+++ Data shown +++
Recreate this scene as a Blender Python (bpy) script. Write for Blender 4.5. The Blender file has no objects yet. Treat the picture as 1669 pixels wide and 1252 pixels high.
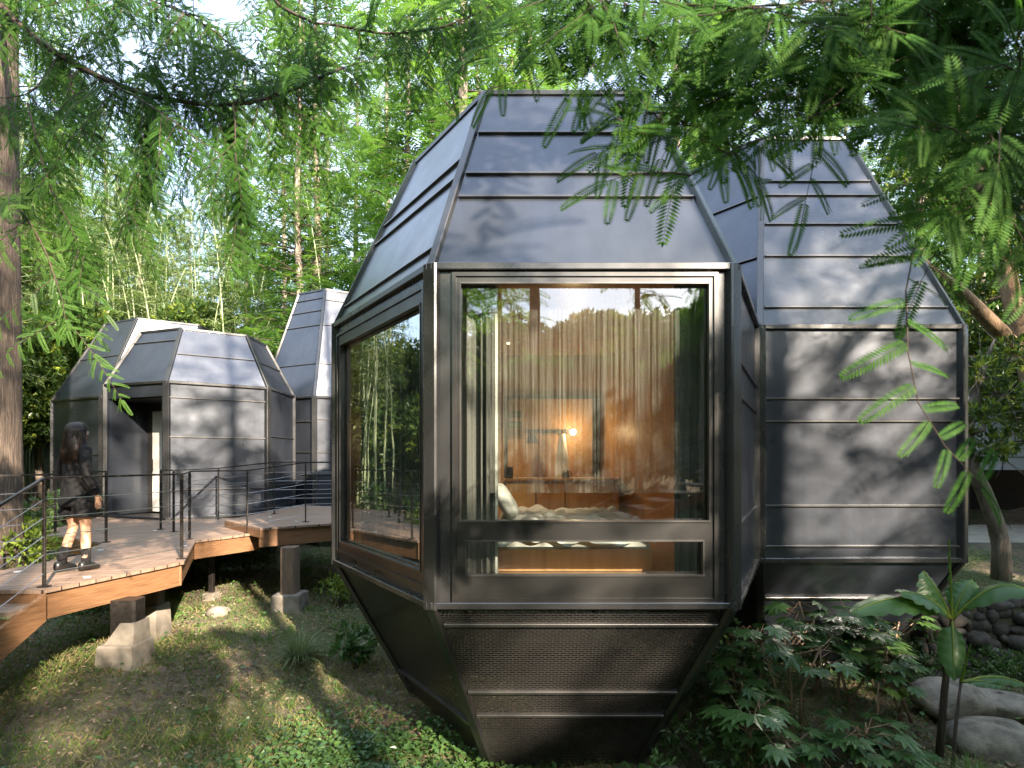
import bpy, math, random
import numpy as np
from mathutils import Vector, Matrix
random.seed(7); RNG = np.random.default_rng(7)
S = bpy.context.scene
COL = S.collection
# ---------------------------------------------------------------- camera, sky, sun, exposure
ZC = 3.2                      # camera height in world
F = 927.0                     # focal length in photo pixels (1669 wide)
CX, HY = 834.5, 750.0         # principal column and horizon row in the photo
cam = bpy.data.cameras.new('camera'); camo = bpy.data.objects.new('camera', cam); COL.objects.link(camo)
camo.location = (0, 0, ZC); camo.rotation_euler = (math.radians(90), 0, 0)
cam.sensor_width = 36; cam.lens = 36 * F / 1669; cam.shift_y = (HY - 626) / 1669
cam.clip_end = 400; cam.clip_start = 0.05
cam.dof.use_dof = True; cam.dof.focus_distance = 6.5; cam.dof.aperture_fstop = 4.0
S.camera = camo
SUN = Vector((0.52, -0.78, 0.46)).normalized()
w = bpy.data.worlds.new("World"); S.world = w; w.use_nodes = True
nt = w.node_tree; bg = nt.nodes['Background']
sky = nt.nodes.new('ShaderNodeTexSky'); sky.sky_type = 'NISHITA'; sky.sun_disc = False
sky.sun_elevation = math.asin(SUN.z); sky.sun_rotation = math.atan2(SUN.x, SUN.y)
sky.air_density = 1.0; sky.dust_density = 1.5; sky.ozone_density = 1.5
mxs = nt.nodes.new('ShaderNodeMix'); mxs.data_type = 'RGBA'; tcs = nt.nodes.new('ShaderNodeTexCoord'); ns = nt.nodes.new('ShaderNodeTexNoise')
ns.inputs['Scale'].default_value = 2.2; ns.inputs['Detail'].default_value = 6; nt.links.new(tcs.outputs['Generated'], ns.inputs['Vector'])
mr = nt.nodes.new('ShaderNodeMapRange'); mr.inputs[1].default_value = .35; mr.inputs[2].default_value = .65; mr.inputs[3].default_value = .35; mr.inputs[4].default_value = .75
nt.links.new(ns.outputs['Fac'], mr.inputs[0]); nt.links.new(mr.outputs[0], mxs.inputs[0]); nt.links.new(sky.outputs[0], mxs.inputs[6]); mxs.inputs[7].default_value = (3.0, 3.45, 4.3, 1)   # thin high cloud
nt.links.new(mxs.outputs[2], bg.inputs[0]); bg.inputs[1].default_value = 0.15
sl = bpy.data.lights.new('sun', 'SUN'); sl.energy = 4.4; sl.angle = math.radians(0.6); sl.color = (1, 0.84, 0.66)
so = bpy.data.objects.new('sun', sl); COL.objects.link(so)
so.rotation_euler = SUN.to_track_quat('Z', 'Y').to_euler()
S.view_settings.view_transform = 'Standard'; S.view_settings.look = 'None'
S.view_settings.exposure = 2.4; S.view_settings.gamma = 1
S.cycles.max_bounces = 7; S.cycles.transparent_max_bounces = 16; S.cycles.diffuse_bounces = 3
S.cycles.glossy_bounces = 4; S.cycles.transmission_bounces = 4; S.cycles.use_denoising = True
S.cycles.sample_clamp_indirect = 4.0; S.cycles.caustics_reflective = False

def at(px, py, d):            # photo pixel + distance in front of the camera -> world point
    return Vector(((px - CX) / F * d, d, ZC + (HY - py) / F * d))
def onz(px, py, z):           # photo pixel on the level z (relative to the eye) -> world point
    return at(px, py, z * F / (HY - py))

# ---------------------------------------------------------------- mesh helpers
ORG = {}
class MB:
    def __init__(s): s.v = []; s.f = []; s.n = 0; s.uv = None
    def add(s, v, f):
        v = np.asarray(v, dtype=float).reshape(-1, 3); n = s.n
        s.v.append(v); s.n += len(v)
        s.f += [tuple(i + n for i in q) for q in f]
    def box(s, c, size, rz=0, R=None):
        a = np.array([(x, y, z) for x in (-.5, .5) for y in (-.5, .5) for z in (-.5, .5)]) * np.array(size)
        M = np.array(R if R is not None else Matrix.Rotation(rz, 3, 'Z'))
        s.add(a @ M.T + np.array(c), [(0, 1, 3, 2), (4, 6, 7, 5), (0, 4, 5, 1), (2, 3, 7, 6), (0, 2, 6, 4), (1, 5, 7, 3)])
    def slab(s, q, th):       # quad (4 points, seen counter-clockwise from outside) with thickness inward
        q = [Vector(p) for p in q]; n = (q[1] - q[0]).cross(q[3] - q[0]).normalized()
        s.add([tuple(p) for p in q] + [tuple(p - n * th) for p in q],
              [(0, 1, 2, 3), (7, 6, 5, 4), (0, 4, 5, 1), (1, 5, 6, 2), (2, 6, 7, 3), (3, 7, 4, 0)])
    def bar(s, p, q, w_, h_, up=(0, 0, 1), off=0.0, chamfer=True):
        p, q = Vector(p), Vector(q); d = (q - p).normalized(); up = Vector(up)
        u = (up - d * up.dot(d)).normalized(); r = d.cross(u)
        c = min(w_, h_) * 0.12
        a, b = w_ / 2, h_ / 2
        pr = [(-a + c, -b), (a - c, -b), (a, -b + c), (a, b - c), (a - c, b), (-a + c, b), (-a, b - c), (-a, -b + c)]
        v = [tuple(e + r * x + u * (y + off)) for e in (p, q) for x, y in pr]
        n = 8
        s.add(v, [(i, (i + 1) % n, n + (i + 1) % n, n + i) for i in range(n)] + [tuple(range(n - 1, -1, -1)), tuple(range(n, 2 * n))])
    def prism(s, poly, z0, z1):
        n = len(poly)
        s.add([(x, y, z0) for x, y in poly] + [(x, y, z1) for x, y in poly],
              [(i, (i + 1) % n, n + (i + 1) % n, n + i) for i in range(n)] + [tuple(range(n - 1, -1, -1)), tuple(range(n, 2 * n))])
    def tube(s, pts, rad, n=7):
        P = [Vector(p) for p in pts]; vs = []; k = len(P)
        if not hasattr(rad, '__len__'): rad = [rad] * k
        ref = Vector((0, 0, 1)) if abs((P[-1] - P[0]).normalized().z) < .9 else Vector((1, 0, 0))
        for i, p in enumerate(P):
            d = (P[min(i + 1, k - 1)] - P[max(i - 1, 0)]).normalized()
            u = (ref - d * ref.dot(d)).normalized(); r = d.cross(u)
            for j in range(n):
                a = 2 * math.pi * j / n
                vs.append(tuple(p + (u * math.cos(a) + r * math.sin(a)) * rad[i]))
        fs = [(i * n + j, i * n + (j + 1) % n, (i + 1) * n + (j + 1) % n, (i + 1) * n + j) for i in range(k - 1) for j in range(n)]
        s.add(vs, fs + [tuple(range(n - 1, -1, -1)), tuple(range((k - 1) * n, k * n))])
    def loft(s, rings, close=True):   # rings: list of equal-length point loops
        n = len(rings[0]); k = len(rings); vs = [tuple(p) for r in rings for p in r]
        fs = [(i * n + j, i * n + (j + 1) % n, (i + 1) * n + (j + 1) % n, (i + 1) * n + j) for i in range(k - 1) for j in range(n)]
        if close: fs += [tuple(range(n - 1, -1, -1)), tuple(range((k - 1) * n, k * n))]
        s.add(vs, fs)
    def quads(s, V):          # V (N,4,3)
        V = np.asarray(V).reshape(-1, 3); n = len(V) // 4
        s.q = getattr(s, 'q', []); s.q.append(V)
    def build(s, name, m, parent=None, smooth=False):
        V = [x for x in s.v]; nv = s.n
        faces = s.f; Q = getattr(s, 'q', [])
        v = np.concatenate(V + Q) if (V or Q) else np.zeros((0, 3))
        org = np.zeros(3)
        if parent is not None: org = np.array(ORG.get(parent.name, (0, 0, 0)))
        v = v - org
        me = bpy.data.meshes.new(name)
        nq = (len(v) - nv) // 4
        loops = [i for f in faces for i in f]; starts = []; t = 0
        for f in faces: starts.append(t); t += len(f)
        L = np.concatenate([np.array(loops, dtype=np.int32), np.arange(nv, nv + nq * 4, dtype=np.int32)])
        ST = np.concatenate([np.array(starts, dtype=np.int32), t + 4 * np.arange(nq, dtype=np.int32)])
        me.vertices.add(len(v)); me.vertices.foreach_set('co', v.astype(np.float32).ravel())
        me.loops.add(len(L)); me.loops.foreach_set('vertex_index', L)
        me.polygons.add(len(ST)); me.polygons.foreach_set('loop_start', ST)
        if smooth: me.polygons.foreach_set('use_smooth', np.ones(len(ST), dtype=bool))
        else: me.polygons.foreach_set('use_smooth', np.zeros(len(ST), dtype=bool))
        me.update(calc_edges=True); me.validate()
        if s.uv is not None: s.uv(me, v + org)
        for mm in (m if isinstance(m, (list, tuple)) else [m]): me.materials.append(mm)
        o = bpy.data.objects.new(name, me); COL.objects.link(o)
        if parent is not None: o.parent = parent; ORG[o.name] = tuple(org)
        return o

def tag(o, label=None, cat=None, group=None, kind=None):
    if label: o['label'] = label
    if cat: o['category'] = cat
    if group: o['group'] = group
    if kind: o['kind'] = kind
    return o
def thing(name, label, cat, loc, group=None):
    o = bpy.data.objects.new(name, None); COL.objects.link(o); o.location = loc; o.empty_display_size = .2
    ORG[o.name] = tuple(loc)
    return tag(o, label, cat, group)
def dup(root, loc, rz=0, sc=1.0, label=None, group=None, tilt=(0, 0)):
    r = root.copy(); COL.objects.link(r); r.location = loc; r.rotation_euler = (tilt[0], tilt[1], rz); r.scale = (sc, sc, sc)
    if label: r['label'] = label
    if group: r['group'] = group
    for ch in root.children:
        c = ch.copy(); COL.objects.link(c); c.parent = r
        for g in ch.children:
            d = g.copy(); COL.objects.link(d); d.parent = c
    return r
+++
Exercise aim: State how many lines of the listing include the word "pixels". Reply with the number alone.

Worked answer: 2